Even before leaving for India I had considered going to the meeting of the ISIL but didn’t have the time to write a paper. Nonetheless, conference director Manoj Kumar contacted me here and kindly offered to let me present first and write later. LaDonna and I will be taking the overnight Mandore Express on February 2, which should deliver us to Delhi early the next morning. I’ll give my talk that afternoon and the conference wraps up the following evening with a dinner and cultural program (or programme, over here). Our daughter arrives on the 5th and then it’s a day trip to Agra to see the Taj on the 6th before coming back to Jodhpur. A whirlwind of activity.

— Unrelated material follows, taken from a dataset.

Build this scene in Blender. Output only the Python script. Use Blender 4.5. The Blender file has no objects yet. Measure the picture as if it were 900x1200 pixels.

The Indian Contract Act of 1872 (largely drafted by Fitzjames Stephen, drawing from many sources included the aborted New York Field Code), in particular, section 56, has largely fixed the development of Indian contract law with respect to doctrines like impossibility, impracticability, and frustration of purpose. Perhaps even more than the conservative English courts, Indian jurisprudence expresses an unwillingness to release parties from the rigors of a strict duty to perform or pay damages. Contemporary sources of law such as UCC 2-615, art. 79 of the UN Convention on the International Sale of Goods (law in the U.S. but not India), and the UNIDROIT Principles of International Commercial Contracts arts. 6.2.1 through 6.2.3 evidence—at least formally—some relaxation of the traditional rules of both the common and civil law systems. Word on the street also has it that arbitrators of international commercial disputes are open to contextual construals of contracts and more than most courts demonstrate flexible reallocations of risks arising from subsequent events. Both perspectives have their academic partisans so I hope to use India as something of a laboratory to test whether emphasizing strict liability drives parties from one legal system to another or from litigation to arbitration.